> [THE REQUEST]: Quote the entries word for word. Omit the pictures.

> [MATERIALS PROVIDED]:
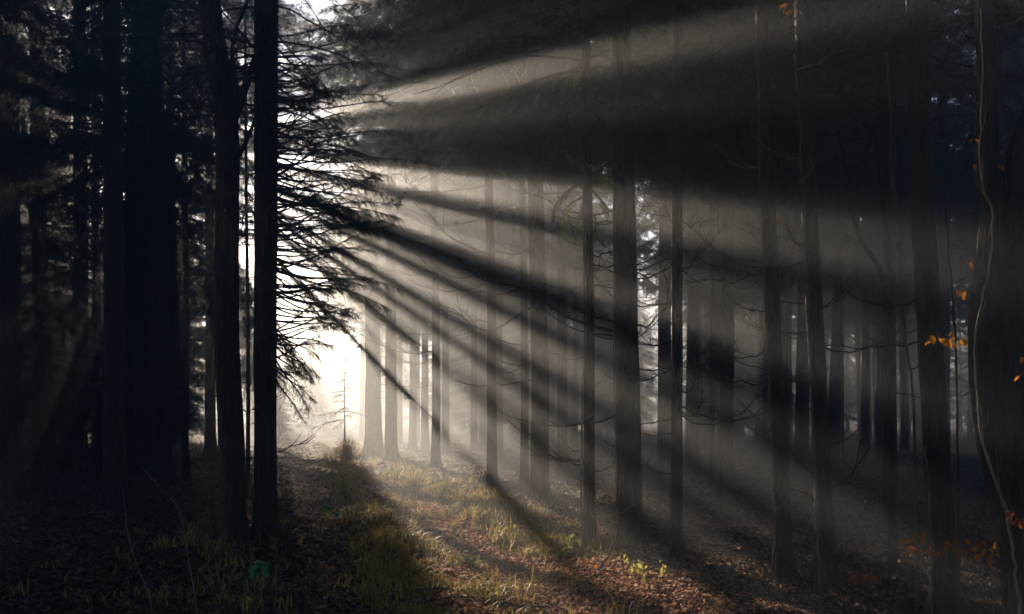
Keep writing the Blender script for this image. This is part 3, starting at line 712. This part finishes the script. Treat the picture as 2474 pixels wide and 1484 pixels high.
herb('small pale-leaved sprig right of the arched cane', 7.4, [[(1760, 1475), (1745, 1450), (1735, 1428), (1728, 1418)]], 'lime', 6, n=16, size=0.04)
herb('pale dried seed stalk in the lit bank, left of the lime plants', 7.9, [[(1565, 1500), (1555, 1450), (1545, 1420), (1537, 1405)], [(1580, 1500), (1572, 1450), (1562, 1400)]], 'dry', 7, n=3, size=0.03)
herb('fresh green sprig with drooping leaves in the dark foreground', 6.4, [[(640, 1500), (632, 1440), (625, 1395), (618, 1370)]], 'green', 8, n=1)
rg = np.random.default_rng(12)
t = [o for o in bpy.data.objects if o.get('label', '').startswith('fresh green sprig')][0]
for k in range(9):
    gl = Geo(); a = k / 9 * 2 * pi
    c = P(618 + 12 * cos(a), 1368 + 8 * sin(a), 6.3) + np.array([0, 0.03 * sin(a * 2), 0])
    leaf_quads(gl, c[None], rg, 0.1, hang=0.5, wf=1.35); gl.obj('leaf', M['green'], t)
herb('low green bramble shoot hanging over the left wheel rut', 9.6, [[(760, 1290), (770, 1225), (790, 1215), (810, 1240), (822, 1268)], [(770, 1290), (780, 1220), (800, 1230)]], 'green', 9, n=12, size=0.06, name='bramble_shoot')
herb('tall pale bent cane, left one of two in the dark foreground', 6.6, [[(368, 1452), (345, 1400), (322, 1340), (308, 1280), (303, 1230), (296, 1186)]], None, 10, stemm='pale_twig', name='dry_cane', group='two bent canes')
herb('long pale bent cane, right one of two in the dark foreground', 6.5, [[(480, 1500), (468, 1420), (452, 1340), (446, 1280), (425, 1220), (398, 1190), (360, 1150), (340, 1124)]], None, 11, stemm='pale_twig', name='dry_cane', group='two bent canes')
herb('short weathered stub standing in the lit bank', 15.5, [[(1193, 1248), (1192, 1220), (1191, 1196)]], None, 12, stemm='pale_twig', name='broken_stub')

def bush(label, d, px, py, wpx, hpx, m, n, seed, name='dry_bush'):
    rg = np.random.default_rng(seed)
    b = P(px, py, d); t = thing(name, label, 'bush', b)
    a = rg.uniform(0, 2 * pi, n); sp = rg.uniform(0, 1, n) ** 0.7
    R = wpx / F * d / 2; Hh = hpx / F * d
    q = np.linspace(0, 1, 6)
    base = b + np.stack([np.cos(a), np.sin(a), 0 * a], -1) * R * 0.25 * sp[:, None]; base[:, 2] -= 0.05
    out = np.stack([np.cos(a), np.sin(a), 0 * a], -1) * (R * sp * rg.uniform(0.6, 1.1, n))[:, None]
    h = Hh * np.sqrt(np.clip(1.05 - sp ** 2, 0.1, 1)) * rg.uniform(0.6, 1.1, n)
    pts = base[:, None] + out[:, None] * q[None, :, None] ** 1.3
    pts[..., 2] += h[:, None] * q ** 0.8
    pts += rg.normal(0, 0.008, pts.shape)
    g = Geo(); tubes(g, pts, np.full((n, 1), 0.003) * (1 - 0.6 * q[None]), 3); w = g.obj('stalks', M['dry'], t)
    g = Geo(); i = rg.integers(2, 6, n * 4); j = rg.integers(0, n, n * 4)
    leaf_quads(g, pts[j, i] + rg.normal(0, 0.02, (n * 4, 3)), rg, 0.045); g.obj('foliage', M[m], t)
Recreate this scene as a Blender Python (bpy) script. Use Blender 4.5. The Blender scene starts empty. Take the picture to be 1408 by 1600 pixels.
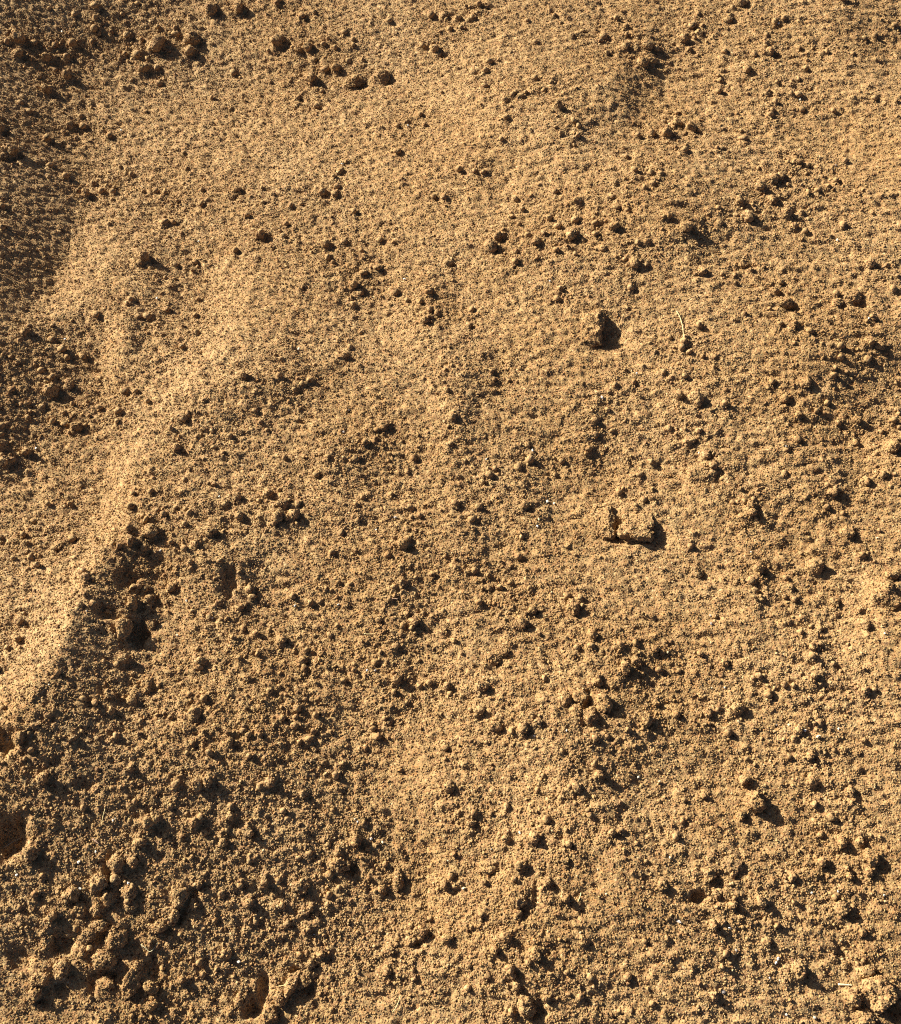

> [EXERCISE OUTPUT]:
Keep writing the Blender script for this image. This is part 3, starting at line 712. This part finishes the script. Treat the picture as 2474 pixels wide and 1484 pixels high.
herb('small pale-leaved sprig right of the arched cane', 7.4, [[(1760, 1475), (1745, 1450), (1735, 1428), (1728, 1418)]], 'lime', 6, n=16, size=0.04)
herb('pale dried seed stalk in the lit bank, left of the lime plants', 7.9, [[(1565, 1500), (1555, 1450), (1545, 1420), (1537, 1405)], [(1580, 1500), (1572, 1450), (1562, 1400)]], 'dry', 7, n=3, size=0.03)
herb('fresh green sprig with drooping leaves in the dark foreground', 6.4, [[(640, 1500), (632, 1440), (625, 1395), (618, 1370)]], 'green', 8, n=1)
rg = np.random.default_rng(12)
t = [o for o in bpy.data.objects if o.get('label', '').startswith('fresh green sprig')][0]
for k in range(9):
    gl = Geo(); a = k / 9 * 2 * pi
    c = P(618 + 12 * cos(a), 1368 + 8 * sin(a), 6.3) + np.array([0, 0.03 * sin(a * 2), 0])
    leaf_quads(gl, c[None], rg, 0.1, hang=0.5, wf=1.35); gl.obj('leaf', M['green'], t)
herb('low green bramble shoot hanging over the left wheel rut', 9.6, [[(760, 1290), (770, 1225), (790, 1215), (810, 1240), (822, 1268)], [(770, 1290), (780, 1220), (800, 1230)]], 'green', 9, n=12, size=0.06, name='bramble_shoot')
herb('tall pale bent cane, left one of two in the dark foreground', 6.6, [[(368, 1452), (345, 1400), (322, 1340), (308, 1280), (303, 1230), (296, 1186)]], None, 10, stemm='pale_twig', name='dry_cane', group='two bent canes')
herb('long pale bent cane, right one of two in the dark foreground', 6.5, [[(480, 1500), (468, 1420), (452, 1340), (446, 1280), (425, 1220), (398, 1190), (360, 1150), (340, 1124)]], None, 11, stemm='pale_twig', name='dry_cane', group='two bent canes')
herb('short weathered stub standing in the lit bank', 15.5, [[(1193, 1248), (1192, 1220), (1191, 1196)]], None, 12, stemm='pale_twig', name='broken_stub')

def bush(label, d, px, py, wpx, hpx, m, n, seed, name='dry_bush'):
    rg = np.random.default_rng(seed)
    b = P(px, py, d); t = thing(name, label, 'bush', b)
    a = rg.uniform(0, 2 * pi, n); sp = rg.uniform(0, 1, n) ** 0.7
    R = wpx / F * d / 2; Hh = hpx / F * d
    q = np.linspace(0, 1, 6)
    base = b + np.stack([np.cos(a), np.sin(a), 0 * a], -1) * R * 0.25 * sp[:, None]; base[:, 2] -= 0.05
    out = np.stack([np.cos(a), np.sin(a), 0 * a], -1) * (R * sp * rg.uniform(0.6, 1.1, n))[:, None]
    h = Hh * np.sqrt(np.clip(1.05 - sp ** 2, 0.1, 1)) * rg.uniform(0.6, 1.1, n)
    pts = base[:, None] + out[:, None] * q[None, :, None] ** 1.3
    pts[..., 2] += h[:, None] * q ** 0.8
    pts += rg.normal(0, 0.008, pts.shape)
    g = Geo(); tubes(g, pts, np.full((n, 1), 0.003) * (1 - 0.6 * q[None]), 3); w = g.obj('stalks', M['dry'], t)
    g = Geo(); i = rg.integers(2, 6, n * 4); j = rg.integers(0, n, n * 4)
    leaf_quads(g, pts[j, i] + rg.normal(0, 0.02, (n * 4, 3)), rg, 0.045); g.obj('foliage', M[m], t)
Recreate this scene as a Blender Python (bpy) script. Use Blender 4.5. The Blender scene starts empty. Take the picture to be 1408 by 1600 pixels.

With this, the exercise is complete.